Muhammad Ali: It was embarrassing; it was a disgrace. The dude just wasn’t the man. Holmes punched him to death, they should have stopped it earlier. He’s cocky, he’s shot, he was gettin’ tired, he was punchin’ nobody. You wait till I go . . . [Addressing the camera directly, punctuating comments with his fist.] I want all of you to know that I’m coming back and I’m going to destroy Larry Holmes. Larry Holmes hasn’t a chance. I’m gonna come back. I’m four-times champ. I promise you—I’ll destroy Larry Holmes. He’s nothin’! He’s got no class! He’s still my sparring partner! He haven’t improved not at all! That’s why I came to watch him and I promise you, I’ll wipe the ring with him! There’s no way—the man’s got no class for me!
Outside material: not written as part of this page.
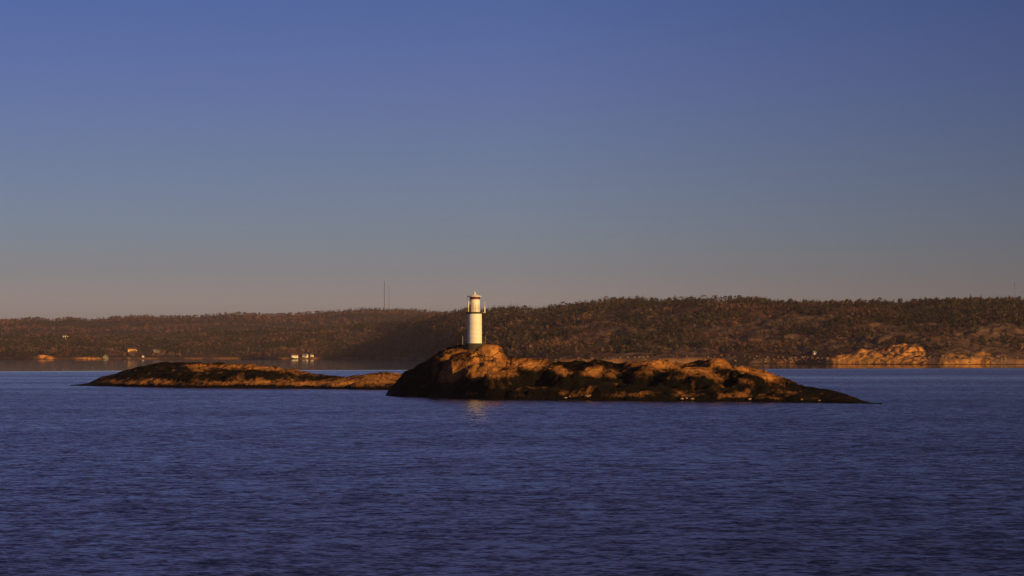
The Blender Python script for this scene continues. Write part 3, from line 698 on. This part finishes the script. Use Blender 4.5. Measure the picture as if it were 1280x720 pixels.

Cosell (interrupting): All right. Now that you’ve gone through that—
Ali: I’m waitin’. Gone through nothin’. I’m ready.
Cosell: Now wait a minute. Wait a minute. Look at yourself. Are you prepared, no matter what you say about Holmes in your tubthumping for the bout, are you prepared to go against a man that many years younger–
Ali (interrupting): Man, you crazy, he’s . . . he’s seven years younger than me, so what? My boxers in my amateur club are ten years younger and I’m faster than them. Ali—I’ll whip Holmes tonight. The way he looked . . . I’m 230, I would whip Holmes tonight. I’ll tell you what. [Voice rising] I wouldn’t come back and go out a loser. I’m three times champ. I’d be a fool to come back if I didn’t think I could win. I’ll destroy Holmes. I’ll destroy Holmes. And I want all of you to read my words: I’m back! All you—and I’m going to show you how great, how class I am! I’m going to destroy—it’ll be no contest!
Cosell: OK. Would you have stopped the fight sooner?
Ali: I think I would have stopped it much sooner. About a round sooner.
Cosell: OK. Thank you. [Pats Ali on the cheek.]
Ali: But . . . no class, no class!
Cosell: All right. Good luck to you.
Ali: I’m tellin’ ya! Wait and see if I ain’t the king! I’ll destroy Holmes!
Cosell: And so Muhammad Ali is back, in a sense. Whether or not he will truly be able to come back as a fighter remains to be seen. Certainly, he is doing his very best to promote the projected fight in Cairo. In the meantime, here in Bloomington, we’ll be back after this from our local stations.